-- Start --

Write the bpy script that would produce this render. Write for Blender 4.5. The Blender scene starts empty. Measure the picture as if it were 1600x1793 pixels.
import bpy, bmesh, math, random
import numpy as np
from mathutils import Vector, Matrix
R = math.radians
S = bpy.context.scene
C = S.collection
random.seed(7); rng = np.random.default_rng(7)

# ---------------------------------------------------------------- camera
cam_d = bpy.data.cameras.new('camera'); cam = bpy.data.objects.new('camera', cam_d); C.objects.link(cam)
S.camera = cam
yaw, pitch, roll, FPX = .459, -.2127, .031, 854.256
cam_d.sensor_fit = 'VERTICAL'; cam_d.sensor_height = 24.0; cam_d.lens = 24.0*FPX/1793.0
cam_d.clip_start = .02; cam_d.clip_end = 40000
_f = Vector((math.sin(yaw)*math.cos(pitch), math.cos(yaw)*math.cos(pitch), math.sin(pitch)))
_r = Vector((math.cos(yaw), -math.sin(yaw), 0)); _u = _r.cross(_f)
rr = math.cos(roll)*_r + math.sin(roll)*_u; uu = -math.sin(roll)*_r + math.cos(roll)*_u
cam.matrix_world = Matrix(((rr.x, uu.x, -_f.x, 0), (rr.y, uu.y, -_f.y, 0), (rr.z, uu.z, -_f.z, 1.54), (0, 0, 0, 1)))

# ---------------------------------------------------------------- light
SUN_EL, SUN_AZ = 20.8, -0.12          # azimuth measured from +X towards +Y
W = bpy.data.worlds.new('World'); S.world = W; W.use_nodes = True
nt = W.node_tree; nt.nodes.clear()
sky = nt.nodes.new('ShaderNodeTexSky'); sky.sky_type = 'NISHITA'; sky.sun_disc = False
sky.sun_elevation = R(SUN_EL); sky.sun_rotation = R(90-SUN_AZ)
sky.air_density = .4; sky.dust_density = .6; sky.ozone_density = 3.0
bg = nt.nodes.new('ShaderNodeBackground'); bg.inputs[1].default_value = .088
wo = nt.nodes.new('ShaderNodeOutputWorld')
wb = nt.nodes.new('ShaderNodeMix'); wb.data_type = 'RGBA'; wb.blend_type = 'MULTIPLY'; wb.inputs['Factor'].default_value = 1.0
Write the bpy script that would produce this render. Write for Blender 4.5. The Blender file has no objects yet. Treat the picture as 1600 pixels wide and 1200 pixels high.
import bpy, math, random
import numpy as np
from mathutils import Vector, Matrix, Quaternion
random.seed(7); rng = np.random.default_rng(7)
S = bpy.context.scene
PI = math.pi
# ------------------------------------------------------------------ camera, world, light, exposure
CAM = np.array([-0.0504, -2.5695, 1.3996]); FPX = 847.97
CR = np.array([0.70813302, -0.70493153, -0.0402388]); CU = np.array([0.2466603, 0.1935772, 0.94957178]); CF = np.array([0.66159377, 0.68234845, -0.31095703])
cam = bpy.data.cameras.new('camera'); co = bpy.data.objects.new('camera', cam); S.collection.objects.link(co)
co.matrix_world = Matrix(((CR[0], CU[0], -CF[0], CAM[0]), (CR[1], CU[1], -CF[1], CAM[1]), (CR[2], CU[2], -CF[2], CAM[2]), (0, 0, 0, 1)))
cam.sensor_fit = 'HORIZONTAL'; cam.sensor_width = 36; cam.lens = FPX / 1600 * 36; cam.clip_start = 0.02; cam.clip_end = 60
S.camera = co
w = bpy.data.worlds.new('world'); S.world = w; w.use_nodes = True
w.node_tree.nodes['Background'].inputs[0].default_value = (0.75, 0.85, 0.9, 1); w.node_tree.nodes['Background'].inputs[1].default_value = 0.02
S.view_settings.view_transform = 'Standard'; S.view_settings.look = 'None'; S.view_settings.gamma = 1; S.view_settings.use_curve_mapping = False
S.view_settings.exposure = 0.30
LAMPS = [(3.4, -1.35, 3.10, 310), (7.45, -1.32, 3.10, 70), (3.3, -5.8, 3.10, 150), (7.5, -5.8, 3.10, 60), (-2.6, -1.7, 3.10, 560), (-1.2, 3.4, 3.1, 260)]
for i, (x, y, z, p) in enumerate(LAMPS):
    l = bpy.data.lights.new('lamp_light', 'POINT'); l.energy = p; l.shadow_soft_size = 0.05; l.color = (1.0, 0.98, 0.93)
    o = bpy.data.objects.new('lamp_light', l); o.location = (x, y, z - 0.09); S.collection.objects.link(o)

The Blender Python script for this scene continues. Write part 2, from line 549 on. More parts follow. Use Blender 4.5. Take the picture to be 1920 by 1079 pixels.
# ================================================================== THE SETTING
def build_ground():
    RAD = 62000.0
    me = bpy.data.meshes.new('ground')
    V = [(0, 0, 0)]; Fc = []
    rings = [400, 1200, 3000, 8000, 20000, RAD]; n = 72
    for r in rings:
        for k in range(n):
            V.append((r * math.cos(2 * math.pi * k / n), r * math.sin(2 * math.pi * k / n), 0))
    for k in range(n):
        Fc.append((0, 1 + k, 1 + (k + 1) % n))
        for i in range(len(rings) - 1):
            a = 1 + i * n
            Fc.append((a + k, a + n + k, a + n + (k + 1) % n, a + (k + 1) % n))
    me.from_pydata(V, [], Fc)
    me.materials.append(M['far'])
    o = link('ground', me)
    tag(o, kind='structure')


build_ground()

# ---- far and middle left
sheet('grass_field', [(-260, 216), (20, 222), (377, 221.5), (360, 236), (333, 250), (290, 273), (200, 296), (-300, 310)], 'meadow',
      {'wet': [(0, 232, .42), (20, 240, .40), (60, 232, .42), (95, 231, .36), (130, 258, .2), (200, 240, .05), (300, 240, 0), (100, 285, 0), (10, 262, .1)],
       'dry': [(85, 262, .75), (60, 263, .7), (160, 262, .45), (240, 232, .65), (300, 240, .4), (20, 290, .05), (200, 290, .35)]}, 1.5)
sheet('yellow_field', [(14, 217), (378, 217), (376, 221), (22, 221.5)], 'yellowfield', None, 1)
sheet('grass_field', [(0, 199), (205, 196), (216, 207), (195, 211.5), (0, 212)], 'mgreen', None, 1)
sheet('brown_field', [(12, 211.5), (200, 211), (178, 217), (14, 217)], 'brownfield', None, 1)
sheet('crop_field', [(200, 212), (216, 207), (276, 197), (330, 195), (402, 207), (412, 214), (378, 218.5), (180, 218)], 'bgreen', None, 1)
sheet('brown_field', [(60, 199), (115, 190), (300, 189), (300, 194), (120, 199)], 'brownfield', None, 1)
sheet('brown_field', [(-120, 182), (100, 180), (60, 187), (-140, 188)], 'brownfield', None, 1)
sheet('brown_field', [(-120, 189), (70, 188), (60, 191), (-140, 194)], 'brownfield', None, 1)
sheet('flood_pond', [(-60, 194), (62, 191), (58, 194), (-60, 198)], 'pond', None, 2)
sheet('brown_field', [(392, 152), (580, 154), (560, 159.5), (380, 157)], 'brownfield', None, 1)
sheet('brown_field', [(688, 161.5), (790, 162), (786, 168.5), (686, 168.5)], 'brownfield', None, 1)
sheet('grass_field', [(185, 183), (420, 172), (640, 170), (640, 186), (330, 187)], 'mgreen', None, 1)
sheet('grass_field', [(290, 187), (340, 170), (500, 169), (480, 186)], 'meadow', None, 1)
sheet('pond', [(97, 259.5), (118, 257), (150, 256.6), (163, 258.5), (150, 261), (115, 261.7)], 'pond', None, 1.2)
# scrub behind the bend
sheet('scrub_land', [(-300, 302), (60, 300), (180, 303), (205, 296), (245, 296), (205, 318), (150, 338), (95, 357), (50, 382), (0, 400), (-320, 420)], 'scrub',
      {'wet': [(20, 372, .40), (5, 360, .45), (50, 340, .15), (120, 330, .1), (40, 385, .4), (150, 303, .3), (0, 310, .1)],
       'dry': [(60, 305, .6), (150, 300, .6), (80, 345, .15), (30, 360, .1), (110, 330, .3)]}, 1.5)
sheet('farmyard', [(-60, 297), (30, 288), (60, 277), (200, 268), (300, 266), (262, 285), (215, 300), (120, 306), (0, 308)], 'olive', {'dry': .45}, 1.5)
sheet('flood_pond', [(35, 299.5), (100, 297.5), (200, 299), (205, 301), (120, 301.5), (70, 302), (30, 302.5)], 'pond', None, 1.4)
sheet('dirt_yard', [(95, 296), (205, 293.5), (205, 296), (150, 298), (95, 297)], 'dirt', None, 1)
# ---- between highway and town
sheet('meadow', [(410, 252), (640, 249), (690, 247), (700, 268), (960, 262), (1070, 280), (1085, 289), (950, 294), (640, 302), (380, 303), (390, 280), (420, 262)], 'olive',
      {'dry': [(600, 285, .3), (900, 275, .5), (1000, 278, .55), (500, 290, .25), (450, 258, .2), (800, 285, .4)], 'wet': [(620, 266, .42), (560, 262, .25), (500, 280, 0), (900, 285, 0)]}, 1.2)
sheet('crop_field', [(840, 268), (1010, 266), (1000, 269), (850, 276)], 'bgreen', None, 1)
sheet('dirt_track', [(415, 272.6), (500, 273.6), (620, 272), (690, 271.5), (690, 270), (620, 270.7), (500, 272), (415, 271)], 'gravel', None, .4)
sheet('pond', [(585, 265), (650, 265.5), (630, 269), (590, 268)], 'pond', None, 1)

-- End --

== WRITTEN INSTRUCTION ==
The lines from the start of the entries above through the line containing "1.54), (0, 0, 0, 1)))" are the ones to return, please; copy them exactly and include both ends.

== COMPLETED TASK ==
Write the bpy script that would produce this render. Write for Blender 4.5. The Blender scene starts empty. Measure the picture as if it were 1600x1793 pixels.
import bpy, bmesh, math, random
import numpy as np
from mathutils import Vector, Matrix
R = math.radians
S = bpy.context.scene
C = S.collection
random.seed(7); rng = np.random.default_rng(7)

# ---------------------------------------------------------------- camera
cam_d = bpy.data.cameras.new('camera'); cam = bpy.data.objects.new('camera', cam_d); C.objects.link(cam)
S.camera = cam
yaw, pitch, roll, FPX = .459, -.2127, .031, 854.256
cam_d.sensor_fit = 'VERTICAL'; cam_d.sensor_height = 24.0; cam_d.lens = 24.0*FPX/1793.0
cam_d.clip_start = .02; cam_d.clip_end = 40000
_f = Vector((math.sin(yaw)*math.cos(pitch), math.cos(yaw)*math.cos(pitch), math.sin(pitch)))
_r = Vector((math.cos(yaw), -math.sin(yaw), 0)); _u = _r.cross(_f)
rr = math.cos(roll)*_r + math.sin(roll)*_u; uu = -math.sin(roll)*_r + math.cos(roll)*_u
cam.matrix_world = Matrix(((rr.x, uu.x, -_f.x, 0), (rr.y, uu.y, -_f.y, 0), (rr.z, uu.z, -_f.z, 1.54), (0, 0, 0, 1)))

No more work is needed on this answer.